14. Didn’t the Buddha teach people to believe only things they can see for themselves? How can people see karma and rebirth for themselves? The Buddha was very clear on the point that some of his teachings couldn’t be proven until you had put them into practice. This means that they have to be adopted as working hypotheses. A discourse on this topic (MN 60) includes teachings on topics like these: karma, the results of karma, fatalism, the experience of formlessness, and the reality of nirvana. In each case, you have to take a position on these issues if you want to put an end to suffering, so you choose whichever side seems most conducive to following a path toward that end. Similarly, when the Buddha was teaching the Kalamas to test views for themselves (AN 3.65), the test was this: When this view is adopted, does it lead to skillful or unskillful actions? So the same principle applies to the teaching on karma and rebirth: If you adopted these views as a working hypothesis, would they lead you to be more careful or less careful about your actions? A good experiment would be to devote a year to living as if you really believed in karma and rebirth, and to see how that affected the way you lived your life.

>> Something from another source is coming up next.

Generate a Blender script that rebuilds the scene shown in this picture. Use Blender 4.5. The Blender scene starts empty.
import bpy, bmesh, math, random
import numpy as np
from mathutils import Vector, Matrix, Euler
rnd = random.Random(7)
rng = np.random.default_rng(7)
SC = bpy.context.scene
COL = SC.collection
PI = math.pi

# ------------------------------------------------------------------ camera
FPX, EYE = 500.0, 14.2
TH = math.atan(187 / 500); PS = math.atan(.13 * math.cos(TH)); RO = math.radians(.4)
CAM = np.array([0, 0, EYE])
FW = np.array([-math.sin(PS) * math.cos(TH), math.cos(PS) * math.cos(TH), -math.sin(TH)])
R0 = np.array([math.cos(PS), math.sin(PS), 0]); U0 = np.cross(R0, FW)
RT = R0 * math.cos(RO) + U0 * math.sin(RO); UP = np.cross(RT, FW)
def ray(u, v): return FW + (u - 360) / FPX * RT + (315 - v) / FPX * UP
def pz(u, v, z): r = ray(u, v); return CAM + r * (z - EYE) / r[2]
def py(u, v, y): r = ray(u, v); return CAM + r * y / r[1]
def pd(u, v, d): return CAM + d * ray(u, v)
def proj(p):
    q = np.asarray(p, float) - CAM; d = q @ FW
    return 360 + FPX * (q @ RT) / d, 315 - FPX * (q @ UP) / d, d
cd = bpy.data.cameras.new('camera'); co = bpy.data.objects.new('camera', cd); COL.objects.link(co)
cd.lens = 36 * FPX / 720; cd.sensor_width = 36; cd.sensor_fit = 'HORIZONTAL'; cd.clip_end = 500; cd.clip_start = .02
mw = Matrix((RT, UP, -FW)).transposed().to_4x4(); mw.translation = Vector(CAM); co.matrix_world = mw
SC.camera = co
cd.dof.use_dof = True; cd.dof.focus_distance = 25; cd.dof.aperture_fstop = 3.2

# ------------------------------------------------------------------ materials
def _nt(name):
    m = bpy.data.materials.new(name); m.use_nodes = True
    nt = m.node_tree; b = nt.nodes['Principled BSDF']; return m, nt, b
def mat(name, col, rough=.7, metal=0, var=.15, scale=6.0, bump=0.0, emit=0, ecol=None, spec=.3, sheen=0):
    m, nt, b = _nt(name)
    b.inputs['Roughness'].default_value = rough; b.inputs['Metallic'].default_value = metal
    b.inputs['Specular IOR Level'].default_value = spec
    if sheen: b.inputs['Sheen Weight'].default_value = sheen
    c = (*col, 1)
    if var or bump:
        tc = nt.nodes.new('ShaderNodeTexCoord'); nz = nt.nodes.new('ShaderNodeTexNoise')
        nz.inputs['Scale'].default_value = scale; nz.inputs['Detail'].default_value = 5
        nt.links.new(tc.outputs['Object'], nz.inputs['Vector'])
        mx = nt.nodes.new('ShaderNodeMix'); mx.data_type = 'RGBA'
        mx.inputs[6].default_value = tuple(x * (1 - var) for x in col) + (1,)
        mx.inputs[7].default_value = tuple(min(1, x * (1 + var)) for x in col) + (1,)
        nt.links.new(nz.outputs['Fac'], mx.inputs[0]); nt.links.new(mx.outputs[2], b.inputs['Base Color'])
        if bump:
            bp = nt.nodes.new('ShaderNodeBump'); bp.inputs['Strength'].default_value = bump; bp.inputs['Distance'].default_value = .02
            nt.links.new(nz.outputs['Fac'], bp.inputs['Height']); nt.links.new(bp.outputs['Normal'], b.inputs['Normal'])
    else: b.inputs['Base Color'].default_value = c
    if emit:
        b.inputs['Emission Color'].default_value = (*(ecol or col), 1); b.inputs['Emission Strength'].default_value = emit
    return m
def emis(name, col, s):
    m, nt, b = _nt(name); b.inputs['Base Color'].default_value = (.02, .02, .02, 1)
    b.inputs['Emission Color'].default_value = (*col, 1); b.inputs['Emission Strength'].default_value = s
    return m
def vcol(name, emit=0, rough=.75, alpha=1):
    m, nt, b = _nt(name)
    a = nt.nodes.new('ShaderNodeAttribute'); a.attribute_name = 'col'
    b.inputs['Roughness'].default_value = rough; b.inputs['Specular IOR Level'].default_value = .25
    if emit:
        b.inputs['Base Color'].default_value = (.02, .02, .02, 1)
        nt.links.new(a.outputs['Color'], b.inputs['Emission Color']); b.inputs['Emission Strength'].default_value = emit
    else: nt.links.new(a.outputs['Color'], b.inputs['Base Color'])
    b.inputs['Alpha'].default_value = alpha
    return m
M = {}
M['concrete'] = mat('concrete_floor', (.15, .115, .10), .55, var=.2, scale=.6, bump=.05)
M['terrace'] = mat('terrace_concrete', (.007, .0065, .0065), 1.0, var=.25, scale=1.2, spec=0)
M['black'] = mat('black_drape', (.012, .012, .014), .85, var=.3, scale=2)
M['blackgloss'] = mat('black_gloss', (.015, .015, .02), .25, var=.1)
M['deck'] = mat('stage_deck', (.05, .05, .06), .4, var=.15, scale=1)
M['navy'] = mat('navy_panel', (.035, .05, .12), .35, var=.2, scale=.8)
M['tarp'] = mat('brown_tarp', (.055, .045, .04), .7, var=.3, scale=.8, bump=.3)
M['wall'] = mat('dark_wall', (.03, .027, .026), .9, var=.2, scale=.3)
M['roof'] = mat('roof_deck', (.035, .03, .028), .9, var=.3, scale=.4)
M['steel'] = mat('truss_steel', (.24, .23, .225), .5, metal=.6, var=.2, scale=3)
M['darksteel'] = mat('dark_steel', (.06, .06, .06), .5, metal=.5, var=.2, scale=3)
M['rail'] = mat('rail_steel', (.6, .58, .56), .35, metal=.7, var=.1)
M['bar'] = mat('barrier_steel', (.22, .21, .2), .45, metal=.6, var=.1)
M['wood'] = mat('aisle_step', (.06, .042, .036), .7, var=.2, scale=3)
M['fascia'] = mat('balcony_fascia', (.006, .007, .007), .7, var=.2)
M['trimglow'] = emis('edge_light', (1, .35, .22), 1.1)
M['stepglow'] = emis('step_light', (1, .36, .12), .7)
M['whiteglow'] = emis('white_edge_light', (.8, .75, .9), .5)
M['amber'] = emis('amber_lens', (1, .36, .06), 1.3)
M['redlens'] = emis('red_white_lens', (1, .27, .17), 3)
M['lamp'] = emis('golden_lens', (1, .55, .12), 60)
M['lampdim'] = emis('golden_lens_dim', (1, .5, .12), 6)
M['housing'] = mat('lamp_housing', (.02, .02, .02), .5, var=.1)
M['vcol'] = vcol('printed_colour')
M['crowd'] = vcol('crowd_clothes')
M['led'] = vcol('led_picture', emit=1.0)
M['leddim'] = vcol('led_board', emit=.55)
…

15. Didn’t the Buddha simply pick up his ideas on karma and rebirth from the culture around him? It’s true that the word karma already existed in his culture, but the questions of whether karma was real, whether it bore results, and whether you had any control over your karma were all hotly debated. Similarly with rebirth: Some people believed in it, others didn’t, and even those who did believe in it didn’t agree as to whether karma had any impact on it. So given that there was no general agreement on these topics, we can’t say that the Buddha simply absorbed his teachings on them unthinkingly from his environment. Instead, he saw on the night of his awakening that people’s intentional actions did have an impact on their rebirth, and that if they didn’t believe in karma and rebirth, they tended to create bad karma that led to the suffering of bad rebirths. That’s why he taught karma and rebirth as the major points of basic right view.
16. But how could a human mind possibly know these things? There are two ways to answer this question: the typical way and the Buddha’s way. The typical way— which has been typical from ancient India until now—is to define what a human being is, or what the mind is, and from that definition to decide what a human mind can know. If, for instance, you define the mind as just a brain, and a brain is just a bunch of atoms, there’s not much that it can know for sure. But the Buddha’s approach was the other way around. As he said, if you define yourself, you place limitations on yourself. So instead of starting out with a definition of the mind, he explored the skills that the mind could develop, to see what those skills could enable it to know. That’s how he learned that there was a lot more to the mind than he had originally thought, and that it was capable of knowing many things that he hadn’t imagined possible. By his example, he’s showing how to drop some of your own cultural baggage—such as materialistic, Romantic, or Judeo-Christian views of what you are—and to try on views that will allow you to test whether he was right: by developing the same skills he did.